Morricone collaborated with some of Hollywood’s and Italy’s top directors, including on “The Untouchables” by Brian de Palma, “The Hateful Eight” by Quentin Tarantino and “The Battle of Algiers” by Gillo Pontecorvo.

The Tarantino film won him the Oscar for best original score in 2016. In accepting that award, Morricone told the audience at the ceremony: “There is no great music without a great film that inspires it.”

In total, he produced more than 400 original scores for feature films.

His iconic ‘Spaghetti Western’ movies saw him work closely with the late Italian film director Sergio Leone.
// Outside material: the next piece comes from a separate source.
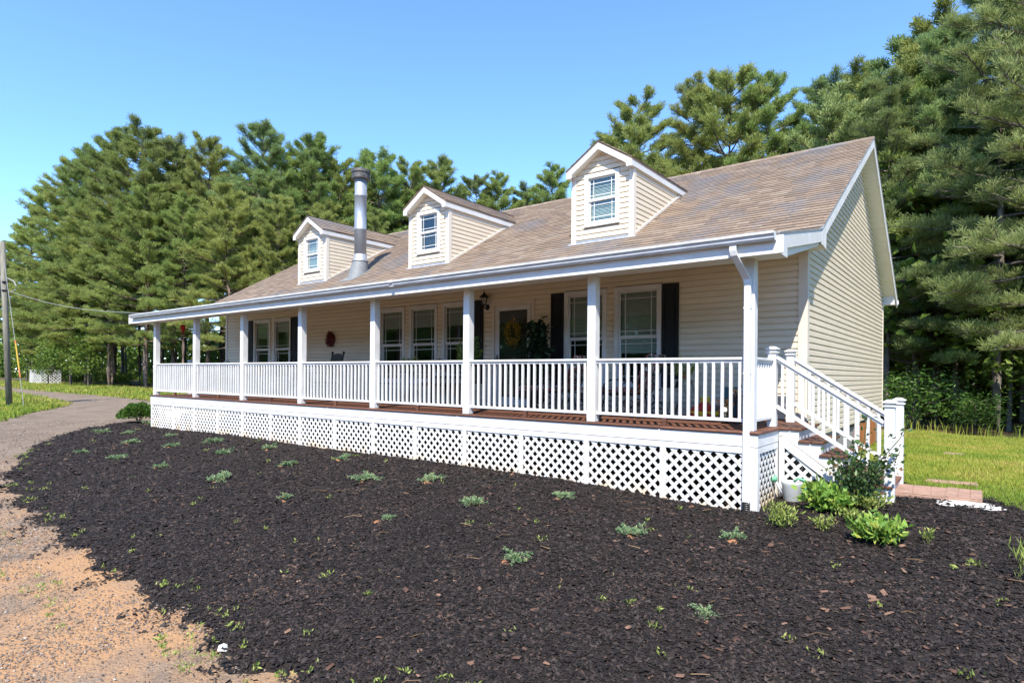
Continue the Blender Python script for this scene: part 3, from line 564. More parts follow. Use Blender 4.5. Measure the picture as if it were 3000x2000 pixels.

Morricone was credited with nothing less than reinventing music for Western movies through his partnership with Leone, a former classmate. Their work together included the “Dollars” trilogy starring Clint Eastwood as a quick-shooting, lonesome gunman: “A Fistful of Dollars” in 1964, “For a Few Dollars More” in 1965 and “The Good, the Bad and the Ugly” a year later.

Morricone was celebrated for crafting just a few notes, like those played on a harmonica in Leone’s 1984 movie “Once Upon A Time in America,” which would instantly become the film’s motif.

“Inspiration does not exist,” Morricone said in a 2004 interview. “What exists is an idea, a minimal idea that the composer develops at the desk, and that small idea becomes something important.”

In his late 80s, Morricone provided the score for “The Hateful Eight,” Tarantino’s 2015 70-mm epic and the first time in decades that he had composed new music for a Western. It was also the first time Tarantino had used an original score.

In accepting Morricone’s Golden Globe for the music in his place, Tarantino called him his favourite composer.

“When I say ‘favourite composer,’ I don’t mean movie composer. ... I’m talking about Mozart, I’m talking about Beethoven, I’m talking about Schubert,” Tarantino said.

For Morricone “study, discipline and curiosity” as the keys to his creative genius.  He believed that writing music, like all creative arts, comes from a long path along life’s experiences.